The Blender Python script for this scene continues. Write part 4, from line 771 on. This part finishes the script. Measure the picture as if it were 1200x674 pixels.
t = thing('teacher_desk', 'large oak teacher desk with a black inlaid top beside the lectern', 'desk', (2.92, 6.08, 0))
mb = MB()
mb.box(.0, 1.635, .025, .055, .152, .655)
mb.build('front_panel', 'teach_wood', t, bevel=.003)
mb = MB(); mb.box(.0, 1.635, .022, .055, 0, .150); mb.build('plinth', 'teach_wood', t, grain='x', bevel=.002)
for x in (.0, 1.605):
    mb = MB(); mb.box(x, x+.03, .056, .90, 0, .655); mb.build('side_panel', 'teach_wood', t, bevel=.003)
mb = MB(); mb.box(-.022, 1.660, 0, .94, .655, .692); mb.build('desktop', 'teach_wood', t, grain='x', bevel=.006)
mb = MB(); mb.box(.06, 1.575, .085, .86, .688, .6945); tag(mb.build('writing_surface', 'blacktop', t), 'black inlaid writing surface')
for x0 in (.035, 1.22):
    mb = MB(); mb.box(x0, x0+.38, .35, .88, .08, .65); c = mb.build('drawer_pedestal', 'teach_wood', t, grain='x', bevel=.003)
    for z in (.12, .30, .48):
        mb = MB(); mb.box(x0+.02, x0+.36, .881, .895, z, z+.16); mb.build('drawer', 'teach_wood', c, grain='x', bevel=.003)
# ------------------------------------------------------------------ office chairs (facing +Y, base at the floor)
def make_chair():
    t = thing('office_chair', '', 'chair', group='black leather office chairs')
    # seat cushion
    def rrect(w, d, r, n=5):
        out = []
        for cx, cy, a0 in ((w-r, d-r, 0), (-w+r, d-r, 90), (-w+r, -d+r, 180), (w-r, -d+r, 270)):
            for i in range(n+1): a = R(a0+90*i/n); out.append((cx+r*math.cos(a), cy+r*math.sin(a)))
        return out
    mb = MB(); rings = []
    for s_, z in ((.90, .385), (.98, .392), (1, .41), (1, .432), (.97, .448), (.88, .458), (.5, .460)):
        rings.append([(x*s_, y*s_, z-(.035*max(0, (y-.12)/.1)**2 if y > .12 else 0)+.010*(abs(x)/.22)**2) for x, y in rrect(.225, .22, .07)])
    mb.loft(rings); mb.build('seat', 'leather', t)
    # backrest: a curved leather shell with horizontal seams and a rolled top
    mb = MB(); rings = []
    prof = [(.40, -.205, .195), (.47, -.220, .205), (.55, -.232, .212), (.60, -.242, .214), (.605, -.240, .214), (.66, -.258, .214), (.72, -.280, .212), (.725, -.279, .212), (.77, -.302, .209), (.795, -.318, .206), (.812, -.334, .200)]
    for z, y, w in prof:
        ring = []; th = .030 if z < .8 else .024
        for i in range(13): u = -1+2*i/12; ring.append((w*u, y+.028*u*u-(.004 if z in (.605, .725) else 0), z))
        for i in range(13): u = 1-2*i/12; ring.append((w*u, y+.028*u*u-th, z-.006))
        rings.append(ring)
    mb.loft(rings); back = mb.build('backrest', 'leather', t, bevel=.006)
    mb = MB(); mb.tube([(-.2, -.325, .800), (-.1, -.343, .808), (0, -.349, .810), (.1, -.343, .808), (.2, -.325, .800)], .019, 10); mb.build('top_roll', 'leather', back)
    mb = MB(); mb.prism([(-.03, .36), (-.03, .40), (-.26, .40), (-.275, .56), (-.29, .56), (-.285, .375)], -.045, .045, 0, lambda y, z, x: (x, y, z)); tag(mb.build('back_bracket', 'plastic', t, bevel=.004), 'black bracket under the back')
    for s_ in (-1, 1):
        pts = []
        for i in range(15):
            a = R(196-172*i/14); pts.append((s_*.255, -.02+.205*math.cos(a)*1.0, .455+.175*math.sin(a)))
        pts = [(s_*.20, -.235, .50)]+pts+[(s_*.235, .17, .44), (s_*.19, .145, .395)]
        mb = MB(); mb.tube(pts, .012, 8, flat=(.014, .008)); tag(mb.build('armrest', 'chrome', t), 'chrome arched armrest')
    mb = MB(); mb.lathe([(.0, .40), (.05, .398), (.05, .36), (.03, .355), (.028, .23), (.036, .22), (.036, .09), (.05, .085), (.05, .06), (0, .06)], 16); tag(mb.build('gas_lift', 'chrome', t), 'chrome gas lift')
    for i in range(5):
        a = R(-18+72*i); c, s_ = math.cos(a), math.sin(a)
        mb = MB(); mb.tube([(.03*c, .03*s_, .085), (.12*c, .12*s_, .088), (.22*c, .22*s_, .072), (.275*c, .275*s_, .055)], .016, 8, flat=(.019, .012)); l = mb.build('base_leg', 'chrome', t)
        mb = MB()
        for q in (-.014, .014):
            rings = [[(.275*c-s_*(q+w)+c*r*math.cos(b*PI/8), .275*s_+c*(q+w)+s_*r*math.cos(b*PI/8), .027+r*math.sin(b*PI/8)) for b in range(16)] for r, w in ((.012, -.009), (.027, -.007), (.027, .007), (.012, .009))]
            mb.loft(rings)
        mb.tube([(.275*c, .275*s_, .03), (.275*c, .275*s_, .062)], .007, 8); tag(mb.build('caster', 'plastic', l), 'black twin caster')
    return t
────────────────
> TASK PROMPT:
Repeat back the data above, exact to the last character.

> OUTPUT FOR THIS EXERCISE:
The Blender Python script for this scene continues. Write part 4, from line 771 on. This part finishes the script. Measure the picture as if it were 1200x674 pixels.
t = thing('teacher_desk', 'large oak teacher desk with a black inlaid top beside the lectern', 'desk', (2.92, 6.08, 0))
mb = MB()
mb.box(.0, 1.635, .025, .055, .152, .655)
mb.build('front_panel', 'teach_wood', t, bevel=.003)
mb = MB(); mb.box(.0, 1.635, .022, .055, 0, .150); mb.build('plinth', 'teach_wood', t, grain='x', bevel=.002)
for x in (.0, 1.605):
    mb = MB(); mb.box(x, x+.03, .056, .90, 0, .655); mb.build('side_panel', 'teach_wood', t, bevel=.003)
mb = MB(); mb.box(-.022, 1.660, 0, .94, .655, .692); mb.build('desktop', 'teach_wood', t, grain='x', bevel=.006)
mb = MB(); mb.box(.06, 1.575, .085, .86, .688, .6945); tag(mb.build('writing_surface', 'blacktop', t), 'black inlaid writing surface')
for x0 in (.035, 1.22):
    mb = MB(); mb.box(x0, x0+.38, .35, .88, .08, .65); c = mb.build('drawer_pedestal', 'teach_wood', t, grain='x', bevel=.003)
    for z in (.12, .30, .48):
        mb = MB(); mb.box(x0+.02, x0+.36, .881, .895, z, z+.16); mb.build('drawer', 'teach_wood', c, grain='x', bevel=.003)
# ------------------------------------------------------------------ office chairs (facing +Y, base at the floor)
def make_chair():
    t = thing('office_chair', '', 'chair', group='black leather office chairs')
    # seat cushion
    def rrect(w, d, r, n=5):
        out = []
        for cx, cy, a0 in ((w-r, d-r, 0), (-w+r, d-r, 90), (-w+r, -d+r, 180), (w-r, -d+r, 270)):
            for i in range(n+1): a = R(a0+90*i/n); out.append((cx+r*math.cos(a), cy+r*math.sin(a)))
        return out
    mb = MB(); rings = []
    for s_, z in ((.90, .385), (.98, .392), (1, .41), (1, .432), (.97, .448), (.88, .458), (.5, .460)):
        rings.append([(x*s_, y*s_, z-(.035*max(0, (y-.12)/.1)**2 if y > .12 else 0)+.010*(abs(x)/.22)**2) for x, y in rrect(.225, .22, .07)])
    mb.loft(rings); mb.build('seat', 'leather', t)
    # backrest: a curved leather shell with horizontal seams and a rolled top
    mb = MB(); rings = []
    prof = [(.40, -.205, .195), (.47, -.220, .205), (.55, -.232, .212), (.60, -.242, .214), (.605, -.240, .214), (.66, -.258, .214), (.72, -.280, .212), (.725, -.279, .212), (.77, -.302, .209), (.795, -.318, .206), (.812, -.334, .200)]
    for z, y, w in prof:
        ring = []; th = .030 if z < .8 else .024
        for i in range(13): u = -1+2*i/12; ring.append((w*u, y+.028*u*u-(.004 if z in (.605, .725) else 0), z))
        for i in range(13): u = 1-2*i/12; ring.append((w*u, y+.028*u*u-th, z-.006))
        rings.append(ring)
    mb.loft(rings); back = mb.build('backrest', 'leather', t, bevel=.006)
    mb = MB(); mb.tube([(-.2, -.325, .800), (-.1, -.343, .808), (0, -.349, .810), (.1, -.343, .808), (.2, -.325, .800)], .019, 10); mb.build('top_roll', 'leather', back)
    mb = MB(); mb.prism([(-.03, .36), (-.03, .40), (-.26, .40), (-.275, .56), (-.29, .56), (-.285, .375)], -.045, .045, 0, lambda y, z, x: (x, y, z)); tag(mb.build('back_bracket', 'plastic', t, bevel=.004), 'black bracket under the back')
    for s_ in (-1, 1):
        pts = []
        for i in range(15):
            a = R(196-172*i/14); pts.append((s_*.255, -.02+.205*math.cos(a)*1.0, .455+.175*math.sin(a)))
        pts = [(s_*.20, -.235, .50)]+pts+[(s_*.235, .17, .44), (s_*.19, .145, .395)]
        mb = MB(); mb.tube(pts, .012, 8, flat=(.014, .008)); tag(mb.build('armrest', 'chrome', t), 'chrome arched armrest')
    mb = MB(); mb.lathe([(.0, .40), (.05, .398), (.05, .36), (.03, .355), (.028, .23), (.036, .22), (.036, .09), (.05, .085), (.05, .06), (0, .06)], 16); tag(mb.build('gas_lift', 'chrome', t), 'chrome gas lift')
    for i in range(5):
        a = R(-18+72*i); c, s_ = math.cos(a), math.sin(a)
        mb = MB(); mb.tube([(.03*c, .03*s_, .085), (.12*c, .12*s_, .088), (.22*c, .22*s_, .072), (.275*c, .275*s_, .055)], .016, 8, flat=(.019, .012)); l = mb.build('base_leg', 'chrome', t)
        mb = MB()
        for q in (-.014, .014):
            rings = [[(.275*c-s_*(q+w)+c*r*math.cos(b*PI/8), .275*s_+c*(q+w)+s_*r*math.cos(b*PI/8), .027+r*math.sin(b*PI/8)) for b in range(16)] for r, w in ((.012, -.009), (.027, -.007), (.027, .007), (.012, .009))]
            mb.loft(rings)
        mb.tube([(.275*c, .275*s_, .03), (.275*c, .275*s_, .062)], .007, 8); tag(mb.build('caster', 'plastic', l), 'black twin caster')
    return t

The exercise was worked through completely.